The Colebrookedale Railroad

Boyertown, Pennsylvania | C.1869

Photo Credit: Lisa Schaffer

Two alluring palms and a finely crafted wood interior invite a patron to a journey back in time. Pleasantly “click-clacking” on a mid-19th Century railroad, this train explores a corridor once heated by the iron forges of early America. 

Built after the American Civil War, the Colebrookedale Railroad was constructed as a freight and passenger route serving the molten hot iron ore industry housed in the eastern portion of Pennsylvania. Stretching 8.6 miles between Boyertown and Pottstown, the track passed through a region known as a steel-producing region even before the United States was born in the 1700s. Due to the rushing streams for powering their furnaces and idyllic expanse, industrial pioneers set up their ironworks  in the corridor, beginning an industrial trend that would continue over 200 years. 

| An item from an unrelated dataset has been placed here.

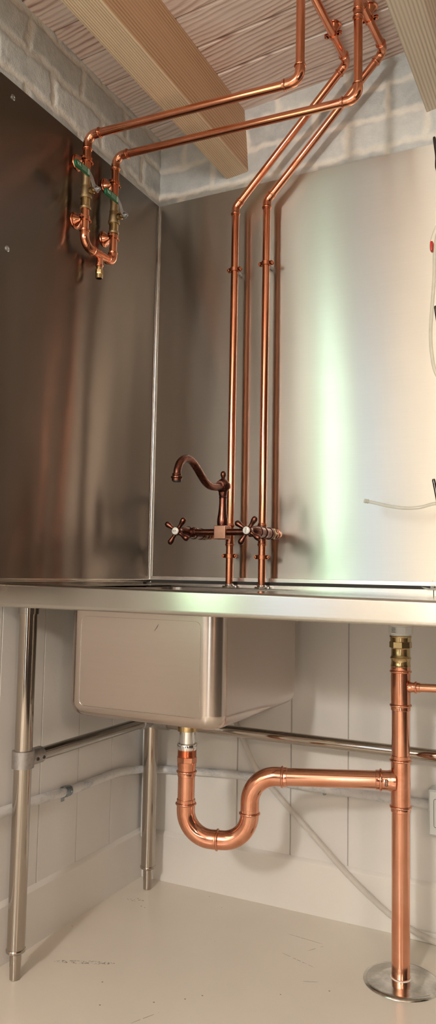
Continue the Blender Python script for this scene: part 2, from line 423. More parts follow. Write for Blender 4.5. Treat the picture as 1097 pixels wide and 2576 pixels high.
def brick_wall(plane, u0, u1, z0, ztop, joint_even, joint_odd, amp, seed, step=.0035, pitch=.22):
    """whitewashed courses, real relief on a fine grid; z lines at 2.143+.0925k"""
    bm = BM(); ml = bm.verts.layers.float.new('mortar'); tl = bm.verts.layers.float.new('tone')
    nu = int((u1-u0)/step); nv = int((max(ztop(u0), ztop(u1))-z0)/step)
    grid = []
    for i in range(nu+1):
        row = []
        for j in range(nv+1):
            u = u0+(u1-u0)*i/nu; z = z0 + (ztop(u)-z0)*j/nv
            pv = V((u*9, z*9, seed)); wob = noise.noise(pv)*.012 + noise.noise(pv*4)*.007
            wob2 = noise.noise(pv+V((7, 3, 1)))*.016 + noise.noise(pv*4+V((7, 3, 1)))*.009
            zz = (z+wob-2.143)/.0925; k = math.floor(zz); fz = (zz-k)*.0925
            jo = joint_even if k % 2 == 0 else joint_odd
            uu = (u+wob2-jo)/pitch; ku = math.floor(uu); fu = (uu-ku)*pitch
            d = min(fz, .0925-fz, ) - .0085
            d = min(d, min(fu, pitch-fu) - .0095)
            m = 1-max(0, min(1, (d+.004)/.010))
            hsh = math.sin(k*12.9+ku*78.2+seed)*43758.5; tone = hsh-math.floor(hsh)
            rel = (1-m)*amp + noise.noise(V((u*30, z*30, seed)))*amp*.28 + noise.noise(V((u*90, z*90, seed)))*amp*.12 + (tone-.5)*amp*.5*(1-m)
            rel = min(rel, -.004 + .012*max(0, min(1, (z-2.108)/.012)))
            co = (rel, u, z) if plane == 'x' else (u, -rel, z)
            v = bm.verts.new(co); v[ml] = m; v[tl] = tone; row.append(v)
        grid.append(row)
    for i in range(nu):
        for j in range(nv):
            bm.faces.new((grid[i][j], grid[i+1][j], grid[i+1][j+1], grid[i][j+1]))
    # close the edge loop backwards so that the wall has depth
    dv = V((-.05, 0, 0)) if plane == 'x' else V((0, .05, 0))
    for a in ([r[0] for r in grid], [r[-1] for r in grid]):
        b2 = [bm.verts.new(v.co+dv) for v in a]
        for i in range(len(a)-1): bm.faces.new((a[i], a[i+1], b2[i+1], b2[i]))
    return bm
struct('wall_back', brick_wall('y', -.02, 1.35, 2.098, zc, .20, .095, .0022, 3.1), M['brick'], 60)
struct('wall_left', brick_wall('x', -1.1, .02, 2.098, lambda u: zc(0), -.105, -.21, .0042, 8.7), M['brick'], 60)
struct('wall_back', box(BM(), (1.35, 0, 2.098), (XR, .05, zc(XR))), M['plaster'])
# rest of the left wall with the two openings, the right and the front wall
b = BM(); ZC0 = zc(0)
box(b, (-.06, LE, 2.098), (0, -1.1, ZC0)); box(b, (-.06, YF, 0), (-.021, LE, ZC0))
box(b, (-.0215, -1.58, 0), (0, LE, ZC0)); box(b, (-.0215, -2.04, 2.2), (0, -1.58, ZC0)); box(b, (-.0215, -2.04, 0), (0, -1.58, .80)); box(b, (-.0215, -2.18, 0), (0, -2.04, ZC0))
box(b, (-.0215, -3.32, 2.25), (0, -2.18, ZC0)); box(b, (-.0215, -3.32, 0), (0, -2.18, .70)); box(b, (-.0215, YF, 0), (0, -3.32, ZC0))
struct('wall_left', b, M['plaster_light'])
struct('wall_right', box(BM(), (XR+.021, YF, 0), (XR+.06, .05, zc(XR))), M['plaster_dark'])
struct('wall_front', box(BM(), (.85, YF-.06, 0), (XR+.06, YF-.021, 2.75)), M['plaster_dark'])
struct('wall_front', box(BM(), (-.06, YF-.06, 0), (.85, YF-.021, 2.75)), M['plaster_light'])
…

As with the rest of America’s industrial economy, the railroad and the steelworks had severely declined by the 20th Century. By 2008, the railroad line had been abandoned. Nathaniel Guest, a native of the area and preservationist, formed an organization to save the heritage line and repurpose it for tourism. 

In operation since 2014, the Colebrook Railroad Company now takes thousands of visitors through the “secret” valley that attracted American industrialists in historic train cars festooned with fantastic ornamentation. While heated for winter joyrides, the railroad’s carriages do not reach the temperatures of a blast furnace.